Spouse’s role in New Mom’s Life
Sonali Sardana*
Psychologist, Tech Mahindra, India
Submission: March 06, 2017, 2017; Published: March 16, 2017
*Corresponding author: Sonali Sardana, Psychologist, Tech Mahindra, India, Tel:+91 9560996249; Email:sonali.sardana@TechMahindra.com
DOI: 10.19080/GJARM.2017.01.555560
Opinion
The news of becoming a “Parent” can bring in mixed feelings of excitement and joy as well as feelings of apprehension about the effect on their lifestyle, and added responsibilities for the “to be Parent”. Entering into the phase of “Parenthood” is an intensive emotional experience for a spouse to handle because the wife goes through intense physical as well as emotional changes during the process of pregnancy and delivery. Fathers may develop attachment with baby gradually as their life goes through this transition. Becoming a father is an important milestone in a man’s life, as he gradually learns, with his wife to negotiate new working arrangements, prepare for different financial situations. This often invites a positive change in the marital relationship as well. Hence support to each other plays a major role in enhancing their relationship. The spouse plays a crucial role in New Mother’s life who can support her in all possible ways. Taking care of the newborn is mentally and physically exhausting wherein both mother and father need to support each other to look after the newborn.

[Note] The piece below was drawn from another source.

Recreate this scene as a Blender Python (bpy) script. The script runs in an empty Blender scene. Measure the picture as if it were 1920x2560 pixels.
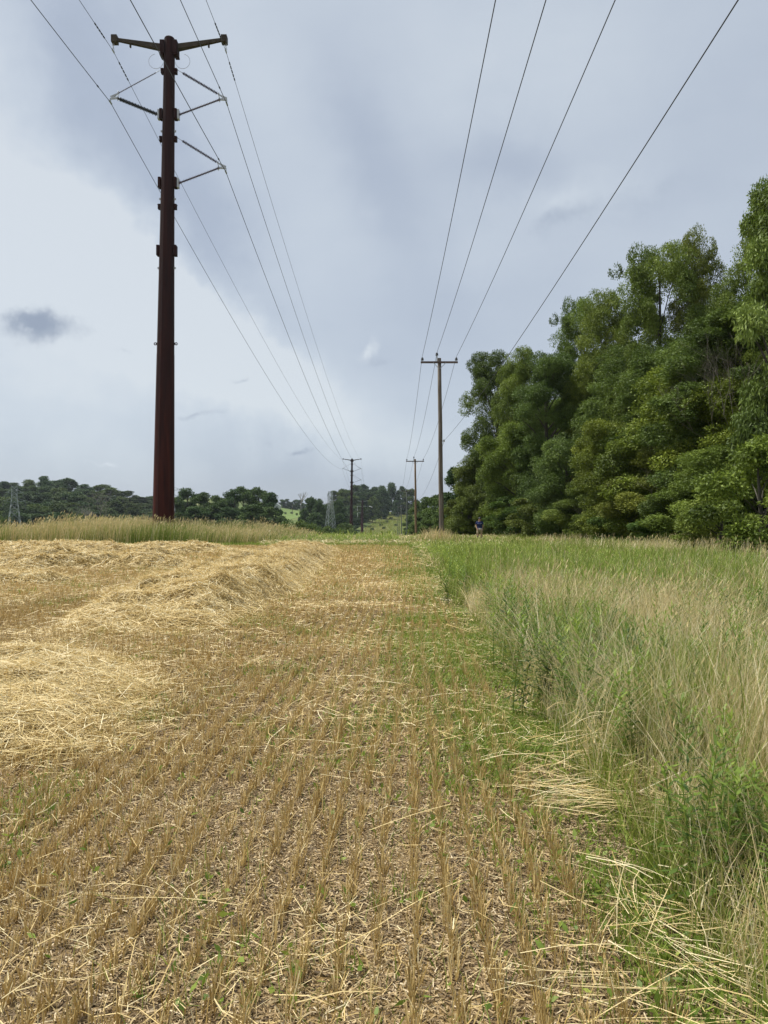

Offering to take care of the child during the night, whenever the child wakes up, will give the mother a chance to a longer undisturbed sleep. A helping hand in shopping, cooking, cleaning, laundry can go a long way. An empathetic spouse can try to understand the circumstances of the situation especially when his wife is feeling secluded at home with the primary responsibilities of taking care of the child or while new mother is losing interest in taking care of her baby. His initiative in considering his wife’s challenges and perspectives provides emotional support and relief to the new mother. Experience of these shared quality time gradually help both the spouse to initiate growth and empathy in their marital relationship as well.
Fitting oneself into the “New Father” role is not at all easy, rather it can be quite a challenge for him while coping with these gross changes in their life, especially when his wife is preoccupied with maternity and the new found motherhood. While there are good days and bad days in parenthood; Man’s acknowledgement of the crisis that his wife is going through is a great relief for the new mother. And this can be the beginning of a new journey of cooperation and negotiation between them, to gift their child an emotionally secured future ahead.